- **TASK REQUIREMENTS**
Collect all lines containing the word "wpart" from the data.
%%
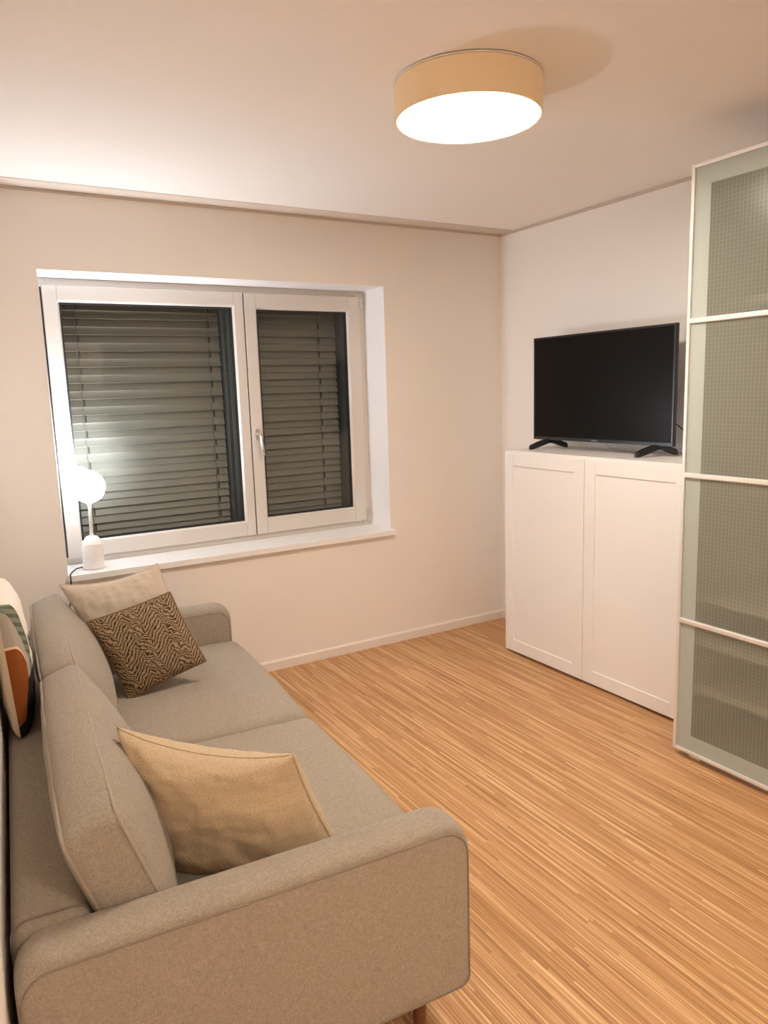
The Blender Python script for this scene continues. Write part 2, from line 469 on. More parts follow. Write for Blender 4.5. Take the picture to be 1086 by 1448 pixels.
prof_strip('trim_2', (0, -.008, 0), (0, yF, 0), (-1, 0, 0), tp, TRIMM)
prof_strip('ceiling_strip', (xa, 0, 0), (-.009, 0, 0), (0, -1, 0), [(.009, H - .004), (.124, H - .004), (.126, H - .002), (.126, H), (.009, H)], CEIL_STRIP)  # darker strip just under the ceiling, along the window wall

# ------------------------------------------------------------------ window
win = bpy.data.objects.new('window_1', None); COL.objects.link(win); struct(win)
win.location = (-1.75, .235, WZ0 + .03)
INV = Matrix.Translation(-win.location)
def wpart(name, bm, m, parent=None, smooth=False):
    if parent is None:
        bm.transform(INV)
        return bm_obj(name, bm, m, win, smooth)
    bm.transform(INV)
    return bm_obj(name, bm, m, parent, smooth)
SZ = .702                                   # sill surface
bm = bmesh.new(); add_box(bm, WX0, WX1, -.0, .30, WZ0 + .001, SZ); add_box(bm, WX0 - .001, WX1 + .020, -.030, .0005, WZ0 + .001, SZ, .002)
wpart('window_sill', bm, SILLM)
# fixed frame
fx0, fx1, fz0, fz1 = WX0, WX1, SZ, WZ1
bm = bmesh.new()
add_box(bm, fx0, fx0 + .06, .235, .30, fz0, fz1, .002); add_box(bm, fx1 - .06, fx1, .235, .30, fz0, fz1, .002)
add_box(bm, fx0 + .06, fx1 - .06, .236, .30, fz1 - .06, fz1, .002); add_box(bm, fx0 + .06, fx1 - .06, .236, .30, fz0, fz0 + .06, .002)
add_box(bm, -1.635, -1.595, .245, .30, fz0 + .06, fz1 - .06, .002)
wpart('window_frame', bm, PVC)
def sash(x0, x1, z0, z1, gx0, gx1, gz0, gz1):
    y0, y1 = .214, .262
    bm = bmesh.new()
    # stiles run full height, the rails butt between them
    add_box(bm, x0, gx0, y0, y1, z0, z1, .0025); add_box(bm, gx1, x1, y0, y1, z0, z1, .0025)
    add_box(bm, gx0 + .0006, gx1 - .0006, y0 + .0006, y1, gz1, z1, .0025); add_box(bm, gx0 + .0006, gx1 - .0006, y0 + .0006, y1, z0, gz0, .0025)
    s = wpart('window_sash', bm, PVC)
    b = .007
    bm = bmesh.new()   # glazing bead, sloping in to the glass
    for (ax, az, bx, bz, nx, nz) in ((gx0, gz0, gx1, gz0, 0, 1), (gx1, gz0, gx1, gz1, -1, 0), (gx1, gz1, gx0, gz1, 0, -1), (gx0, gz1, gx0, gz0, 1, 0)):
        tx, tz = (bx - ax), (bz - az); ln = math.hypot(tx, tz); tx /= ln; tz /= ln
        def P(px, pz, d, ex, y): return (px + nx * d + tx * ex * d, y, pz + nz * d + tz * ex * d)
        q = [P(ax, az, 0, 1, .2175), P(bx, bz, 0, -1, .2175), P(bx, bz, b, -1, .226), P(ax, az, b, 1, .226)]
        q2 = [P(ax, az, 0, 1, .250), P(bx, bz, 0, -1, .250), P(bx, bz, b, -1, .250), P(ax, az, b, 1, .250)]
        A = [bm.verts.new(p) for p in q]; B = [bm.verts.new(p) for p in q2]
        bm.faces.new(A); bm.faces.new(B[::-1])
        for i in range(4): bm.faces.new((A[i], A[(i + 1) % 4], B[(i + 1) % 4], B[i]))
    bd = wpart('glazing_bead', bm, PVC, s)
    g0x, g1x, g0z, g1z = gx0 + b, gx1 - b, gz0 + b, gz1 - b
    bm = bmesh.new(); t = .010
    add_box(bm, g0x, g0x + t, .231, .246, g0z, g1z); add_box(bm, g1x - t, g1x, .231, .246, g0z, g1z)
    add_box(bm, g0x + t, g1x - t, .231, .246, g1z - t, g1z); add_box(bm, g0x + t, g1x - t, .231, .246, g0z, g0z + t)
    wpart('gasket', bm, DARK, s)
    bm = bmesh.new(); add_box(bm, g0x + .002, g1x - .002, .236, .241, g0z + .002, g1z - .002)
    wpart('glass_pane', bm, GLASS, s)
    bm = bmesh.new()   # dark outer face of the sash
    e = .030
    add_box(bm, gx0 - .03, gx0 + .004, .262, .33, gz0 - .03, gz1 + .03); add_box(bm, gx1 - .004, gx1 + .03, .262, .33, gz0 - .03, gz1 + .03)
    add_box(bm, gx0 + .004, gx1 - .004, .262, .33, gz1 - .004, gz1 + .03); add_box(bm, gx0 + .004, gx1 - .004, .262, .33, gz0 - .03, gz0 + .004)
    wpart('outer_cladding', bm, ANTH, s)
    return s
sash(-2.614, -1.6155, .735, 2.068, -2.550, -1.668, .812, 1.998)
sr = sash(-1.6095, -.893, .735, 2.068, -1.545, -.971, .818, 1.990)
bm = bmesh.new(); add_box(bm, -2.6215, -2.6145, .2345, .262, .74, 2.06); wpart('gasket', bm, DARK)
bm = bmesh.new(); add_box(bm, -1.6152, -1.6098, .222, .262, .737, 2.066); wpart('gasket', bm, DARK)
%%
- **TASK ANSWER**
def wpart(name, bm, m, parent=None, smooth=False):
wpart('window_sill', bm, SILLM)
wpart('window_frame', bm, PVC)
    s = wpart('window_sash', bm, PVC)
    bd = wpart('glazing_bead', bm, PVC, s)
    wpart('gasket', bm, DARK, s)
    wpart('glass_pane', bm, GLASS, s)
    wpart('outer_cladding', bm, ANTH, s)
bm = bmesh.new(); add_box(bm, -2.6215, -2.6145, .2345, .262, .74, 2.06); wpart('gasket', bm, DARK)
bm = bmesh.new(); add_box(bm, -1.6152, -1.6098, .222, .262, .737, 2.066); wpart('gasket', bm, DARK)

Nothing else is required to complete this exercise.